THE TRIALS OF THE YOUNGEST PRINCESS was my first attempt at writing about a girl. I sculpted the girl after myself somewhat. I was shy when I was little and yet very independent, and interested in things most girls really weren't, like riding horses. When I was little, I dreamed of inheriting the family ranch and running a riding camp for city kids, where I could teach them to love horses and the country as much as I did. That concept, coupled with my liking of the medieval society of kings etc., I decided that my little girl would be the youngest of several children of a beloved royal family. Like me, she would be the black sheep of the family, though not overtly so. So, now I had a character, what to do with her? All powerful people, no matter how loved, have enemies, and of course, little girls doing things no self-respecting royal daughter would be caught dead doing, meant that she wasn't where she was expected to be when the royal family was brought low. Now, she was forced to become the best in the land at something she should never have been interested in in the first place in order to make the murderer of her family pay for his crimes. This one is 285 pages (81,581 words)
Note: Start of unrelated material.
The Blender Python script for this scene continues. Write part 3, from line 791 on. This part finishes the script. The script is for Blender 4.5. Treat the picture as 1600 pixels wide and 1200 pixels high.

LORD OF THE LAND was another story that started with a dream. The scene was three young men dressed as soldiers coming into an inn. The innkeeper sees the king's men and as a retired soldier himself and loyal to the king, he'll feed and house them for a night. It was raining and miserable outside and the young soldiers looked much worse for the wear. One of them was wounded. Of course, it was the wounded one who became my main character. Who was he? Why was he here? Why were the three of them dressed in the uniform of soldiers they were too young to wear? All questions answered as he journeys through his life, trying to find peace and happiness only to have a past he can't escape rip his happiness away. Only then does he face the fact that he can't escape his past, he must face it head on and make things right. This story too has a less than happy ending, though a good one, I think. This book ended up being 316 pages long (88,790 words)

That's half of them. I'll continue telling you about my books next week. I hope you like the workings of my mind. Every story is a problem to be solved, a puzzle to be put together, or taken apart as the case may be. I'm always having these dreams and I have a folder full of scenes. Each one the seed of a new book or a scene in one started from another such dream.